Friday, June 26, 2015

History or Herstory?

There can never be a herstory!
It is the story of everyone.
The word History is not based on Him or Her!
Is hernia a female problem?
Never!

Read along!



When the word history was first used (by the late 1300s), it could
mean any kind of recounting—true or false. A history could be
false, and still be a history. So let’s take a look at the history, both
true and false, of the word history (which I would like to call historysquared
or meta-history, except for the fact that we are looking at
the word and not the study).
We’ve all heard of herstory, a clever but perhaps overused play on
word.

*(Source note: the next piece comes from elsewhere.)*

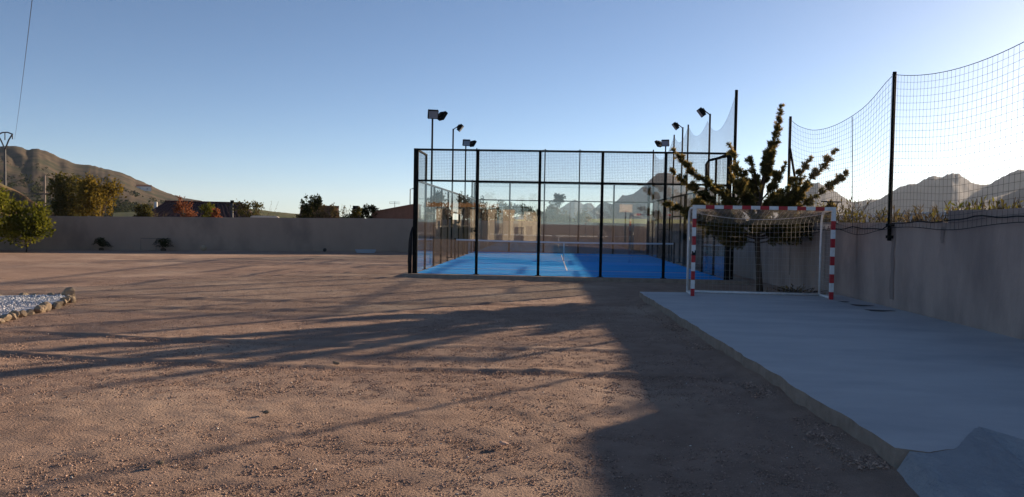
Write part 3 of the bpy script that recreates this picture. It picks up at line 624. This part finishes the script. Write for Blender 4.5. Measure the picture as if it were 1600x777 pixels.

The word in question is, of course history, regenderized for a
feminist twist. Many if not most people who use herstory know that
the his in history is not the complement of hers; they’re simply
employing the same sort of wordplay that has given us such
frequent and less-serious constructions as hersterectomy,
himnia/hisnia, womenopause and womenstruation, and galnocologist.
On the other hand, others promote the folk etymology that history
compounds his and story seriously, whether or not they actually
believe it. I like what I spotted on a blog entry about the word: “It
should be history . . . for reasons of historiography (or, if you will—
though I hope you won’t—herstoriography: but can anyone say
herstoriography with a straight face?).”
The truth is that history traces back through Latin as historia,
which was borrowed from the Greek word meaning “narrative,
recounting, or something learned by inquiring.”
So you can see that there’s no maleness to the word, despite the
masculine disguise of the syllable his . . . though let’s be true to the
word history by learning something else by inquiring. If we take an
additional step back, we find that the Greek historia is derived from 
the word histor, which had such meanings as “knowledge,” “learning,”
and . . . um . . .“wise man.” So, the wise man told . . . his story.